Repeat exactly the lines from the start through the line with "return np.sqrt((px - t", both ends included.

**Source records:**
————
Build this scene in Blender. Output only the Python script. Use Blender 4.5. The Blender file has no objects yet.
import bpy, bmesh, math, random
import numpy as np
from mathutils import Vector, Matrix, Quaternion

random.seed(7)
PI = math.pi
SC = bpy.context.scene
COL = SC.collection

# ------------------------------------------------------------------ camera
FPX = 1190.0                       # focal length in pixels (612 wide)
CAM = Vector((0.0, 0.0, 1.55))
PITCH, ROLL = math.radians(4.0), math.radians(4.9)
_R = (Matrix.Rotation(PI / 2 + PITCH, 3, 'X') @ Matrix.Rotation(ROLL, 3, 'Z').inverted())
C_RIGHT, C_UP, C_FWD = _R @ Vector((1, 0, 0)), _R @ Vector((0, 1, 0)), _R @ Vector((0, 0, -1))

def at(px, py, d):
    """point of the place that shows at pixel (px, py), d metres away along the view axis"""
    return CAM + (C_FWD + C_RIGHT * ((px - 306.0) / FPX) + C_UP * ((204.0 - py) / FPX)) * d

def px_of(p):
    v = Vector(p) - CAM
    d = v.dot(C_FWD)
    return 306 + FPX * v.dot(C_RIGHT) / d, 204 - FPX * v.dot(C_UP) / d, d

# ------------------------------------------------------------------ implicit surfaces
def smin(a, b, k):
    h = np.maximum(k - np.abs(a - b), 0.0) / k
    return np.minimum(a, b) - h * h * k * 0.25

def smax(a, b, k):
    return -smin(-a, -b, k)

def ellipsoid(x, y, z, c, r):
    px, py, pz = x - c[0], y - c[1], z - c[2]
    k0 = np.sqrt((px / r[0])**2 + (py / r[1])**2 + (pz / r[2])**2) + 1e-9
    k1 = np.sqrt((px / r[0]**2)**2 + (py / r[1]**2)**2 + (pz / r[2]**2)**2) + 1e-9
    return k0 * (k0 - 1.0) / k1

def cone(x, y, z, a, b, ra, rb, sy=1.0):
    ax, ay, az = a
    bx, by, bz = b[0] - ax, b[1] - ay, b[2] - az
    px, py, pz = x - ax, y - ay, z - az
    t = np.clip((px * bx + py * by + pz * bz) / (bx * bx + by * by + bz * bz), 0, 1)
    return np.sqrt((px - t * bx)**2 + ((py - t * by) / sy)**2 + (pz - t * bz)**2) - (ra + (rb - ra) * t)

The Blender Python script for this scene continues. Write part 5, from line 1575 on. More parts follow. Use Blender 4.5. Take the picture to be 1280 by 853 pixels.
————
**Output below:**
Build this scene in Blender. Output only the Python script. Use Blender 4.5. The Blender file has no objects yet.
import bpy, bmesh, math, random
import numpy as np
from mathutils import Vector, Matrix, Quaternion

random.seed(7)
PI = math.pi
SC = bpy.context.scene
COL = SC.collection

# ------------------------------------------------------------------ camera
FPX = 1190.0                       # focal length in pixels (612 wide)
CAM = Vector((0.0, 0.0, 1.55))
PITCH, ROLL = math.radians(4.0), math.radians(4.9)
_R = (Matrix.Rotation(PI / 2 + PITCH, 3, 'X') @ Matrix.Rotation(ROLL, 3, 'Z').inverted())
C_RIGHT, C_UP, C_FWD = _R @ Vector((1, 0, 0)), _R @ Vector((0, 1, 0)), _R @ Vector((0, 0, -1))

def at(px, py, d):
    """point of the place that shows at pixel (px, py), d metres away along the view axis"""
    return CAM + (C_FWD + C_RIGHT * ((px - 306.0) / FPX) + C_UP * ((204.0 - py) / FPX)) * d

def px_of(p):
    v = Vector(p) - CAM
    d = v.dot(C_FWD)
    return 306 + FPX * v.dot(C_RIGHT) / d, 204 - FPX * v.dot(C_UP) / d, d

# ------------------------------------------------------------------ implicit surfaces
def smin(a, b, k):
    h = np.maximum(k - np.abs(a - b), 0.0) / k
    return np.minimum(a, b) - h * h * k * 0.25

def smax(a, b, k):
    return -smin(-a, -b, k)

def ellipsoid(x, y, z, c, r):
    px, py, pz = x - c[0], y - c[1], z - c[2]
    k0 = np.sqrt((px / r[0])**2 + (py / r[1])**2 + (pz / r[2])**2) + 1e-9
    k1 = np.sqrt((px / r[0]**2)**2 + (py / r[1]**2)**2 + (pz / r[2]**2)**2) + 1e-9
    return k0 * (k0 - 1.0) / k1

def cone(x, y, z, a, b, ra, rb, sy=1.0):
    ax, ay, az = a
    bx, by, bz = b[0] - ax, b[1] - ay, b[2] - az
    px, py, pz = x - ax, y - ay, z - az
    t = np.clip((px * bx + py * by + pz * bz) / (bx * bx + by * by + bz * bz), 0, 1)
    return np.sqrt((px - t * bx)**2 + ((py - t * by) / sy)**2 + (pz - t * bz)**2) - (ra + (rb - ra) * t)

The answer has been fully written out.